Nascono così le provocazioni che si fanno miei libri sulla sua terra. Prima: Rovigo. Le chiese, l'inventario di tutte le opere d'arte della città con importanti capolavori veneziani e ferraresi, pubblicato da Marsilio, dell'amico e ultimo editore puro, Cesare De Michelis; poi, da me curato, Del genio de' lendinaresi. Quella denominazione, apparentemente esagerata, corrispondeva al vero. Proprio così. Viaggiando a cavallo, alla fine del Settecento, il Brandolese con il suo amico cavalier Giovanni de Lazara, «ispettore delle pubbliche pitture, nel circondario di Padova», vide con crescente emozione opere sconosciute, così come io feci quasi due secoli dopo con Gian Antonio Cibotto, sulla sua Mini minor, per ricercare capolavori dimenticati. Lendinara appariva un luogo magico e geometrico, dove si erano formati artigiani di genio, più che artisti, Cristoforo e Lorenzo Canozi, interpreti della sublime «metafisica» di Piero della Francesca in tarsie lignee, la cui spazialità allude alle piazze desolate di de Chirico, ispirate a Ferrara, dove Piero aveva a lungo lavorato. Ed erano stati i Canozi a rubarne idee e pensieri con tale intelligenza da potenziare come teoremi i principî della prospettiva.

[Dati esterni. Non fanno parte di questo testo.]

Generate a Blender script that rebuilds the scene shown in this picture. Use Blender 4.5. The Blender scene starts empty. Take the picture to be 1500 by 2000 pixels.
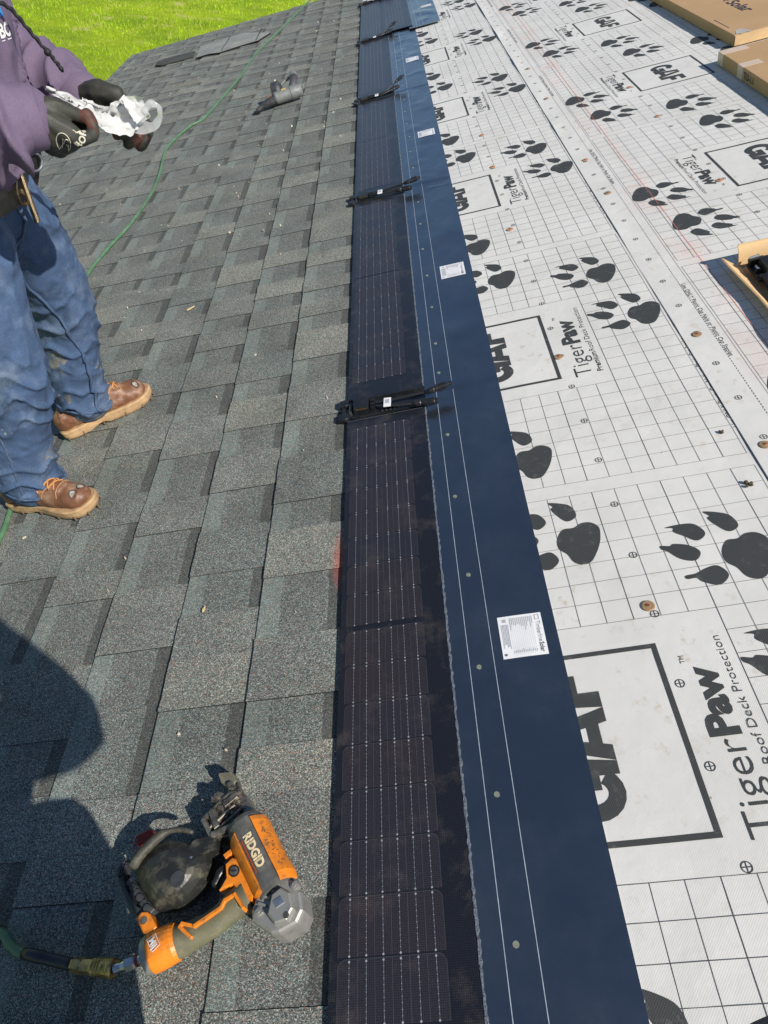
import bpy, bmesh, math, random
import numpy as np
from mathutils import Vector, Matrix, noise
random.seed(7)
PI = math.pi
S = bpy.context.scene
C = S.collection
# ---------------------------------------------------------------- frames, camera, light
TH = math.radians(18.4)                       # roof pitch
ct, st = math.cos(TH), math.sin(TH)
RM = Matrix(((ct, 0, -st, 0), (0, 1, 0, 0), (st, 0, ct, 0), (0, 0, 0, 1)))   # roof axes -> world
WM = Matrix.Identity(4)
cam = bpy.data.cameras.new('camera'); co = bpy.data.objects.new('camera', cam); C.objects.link(co)
Rc = Matrix(((0.97420248, -0.01723159, -0.22501689), (-0.1709763, -0.70714725, -0.68608299), (-0.14729777, 0.70685631, -0.6918508)))
rot = RM.to_3x3() @ Rc.transposed() @ Matrix(((1, 0, 0), (0, -1, 0), (0, 0, -1)))
co.matrix_world = Matrix.Translation(RM @ Vector((0, 0, 1.17))) @ rot.to_4x4()
cam.sensor_fit = 'HORIZONTAL'; cam.sensor_width = 36; cam.lens = 1342.7 / 1500 * 36
cam.clip_start = 0.02; cam.clip_end = 1000
S.camera = co
sun_r = Vector((1.25, -0.95, 1.0)).normalized()
sun_w = (RM.to_3x3() @ sun_r).normalized()
el = math.asin(sun_w.z); az = math.atan2(sun_w.x, sun_w.y)
w = bpy.data.worlds.new('World'); S.world = w; w.use_nodes = True
nt = w.node_tree; nt.nodes.clear()
sky = nt.nodes.new('ShaderNodeTexSky'); sky.sky_type = 'NISHITA'; sky.sun_disc = False
sky.sun_elevation = el; sky.sun_rotation = az; sky.air_density = 1.0; sky.dust_density = 0.3; sky.ozone_density = 4.0
bg = nt.nodes.new('ShaderNodeBackground'); bg.inputs[1].default_value = 0.080
wo = nt.nodes.new('ShaderNodeOutputWorld')
nt.links.new(sky.outputs[0], bg.inputs[0]); nt.links.new(bg.outputs[0], wo.inputs[0])
sl = bpy.data.lights.new('sun', 'SUN'); so = bpy.data.objects.new('sun', sl); C.objects.link(so)
sl.energy = 5.0; sl.angle = math.radians(0.55); sl.color = (1.0, 0.945, 0.85)
so.rotation_mode = 'QUATERNION'; so.rotation_quaternion = sun_w.to_track_quat('Z', 'Y')
so.location = (3, -3, 6)
S.view_settings.view_transform = 'Standard'; S.view_settings.look = 'None'
S.view_settings.exposure = 0.13; S.view_settings.gamma = 1

# ---------------------------------------------------------------- helpers
def put(name, me, mats, parent=None, base=None, frame=None, smooth=False):
    for m in mats: me.materials.append(m)
    o = bpy.data.objects.new(name, me); C.objects.link(o)
    if parent: o.parent = parent
    else:
        o.matrix_world = (frame or RM) @ Matrix.Translation(base or (0, 0, 0))
    if smooth:
        me.polygons.foreach_set('use_smooth', [True] * len(me.polygons))
    return o
def tag(o, label=None, cat=None, group=None, kind=None):
    if label: o['label'] = label
    if cat: o['category'] = cat
    if group: o['group'] = group
    if kind: o['kind'] = kind
    return o
def thing(name, label, cat, base=(0, 0, 0), rz=0, group=None, frame=None):
    o = bpy.data.objects.new(name, None); C.objects.link(o); o.empty_display_size = .05
    o.matrix_world = (frame or RM) @ Matrix.Translation(base) @ Matrix.Rotation(rz, 4, 'Z')
    return tag(o, label, cat, group)
def copy_tree(o, parent=None):
    c = o.copy(); C.objects.link(c)
    if parent: c.parent = parent
    for ch in [x for x in bpy.data.objects if x.parent == o]: copy_tree(ch, c)
    return c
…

Il genio è anche quello del maestro solitario, conosciuto per una sola opera vista dal Brandolese nella chiesa di San Francesco a Lendinara, e ora nel duomo di Santa Sofia: Domenico Mancini, affine di Giorgione. Una bella tavola, con la Madonna con il Bambino in trono, protetti da un muro, firmata e datata 1511. L'artista matura, con particolare intimismo, un'idea di Giovanni Bellini nella pala di San Zaccaria a Venezia, ma, ai piedi della Madonna, un animoso e accalorato angelo ha fatto pensare a un intervento del ferrarese Dosso Dossi, grande romantico. Anche lui (o un suo vicino) non manca a Lendinara, con la armoniosa Visitazione di San Biagio, in un idillio luminoso di paesaggio incantato nella tersa luce di una primavera padana. Nel duomo ci attende anche un potentissimo Ecce homo, come non mai dolente, di Domenico Fetti. Il quadro più grande, il più importante, è il drammatico Martirio di Sant'Agata di Giambattista Tiepolo che è purtroppo, dopo la soppressione del convento, con sommo cruccio di Cibotto, migrato a Berlino. Cibotto sentiva la ferita al seno della Santa, confortata da un'ancella pietosa, come una sua amputazione; ritrovava nel suo pallore marmoreo il proprio, ravvivato dal sangue della ferita.

Con me, felice, ha ripercorso il suo Polesine: a Fratta ha rivisto le ville palladiane, la Badoèra e la Avezzù, e ha contemplato i teleri del più grande tra i rari pittori nati nella provincia, Mattia Bortoloni, nella parrocchiale, con le sculture mirabili di Giovanni Maria Morlaiter; a Crespino ha scoperto i dipinti del Garofalo e del Gandolfi e del Sordino nella chiesa sul Po, proprio dove cadde Fetonte, e le Eliadi, sue sorelle, si trasformarono in cipressi per piangerlo.

Oggi piangono anche Cibotto nel suo folle volo. Nel libro del Brandolese rileggo la mia dedica: «A Gian Antonio Cibotto nel quale rivive il genio dei lendinaresi».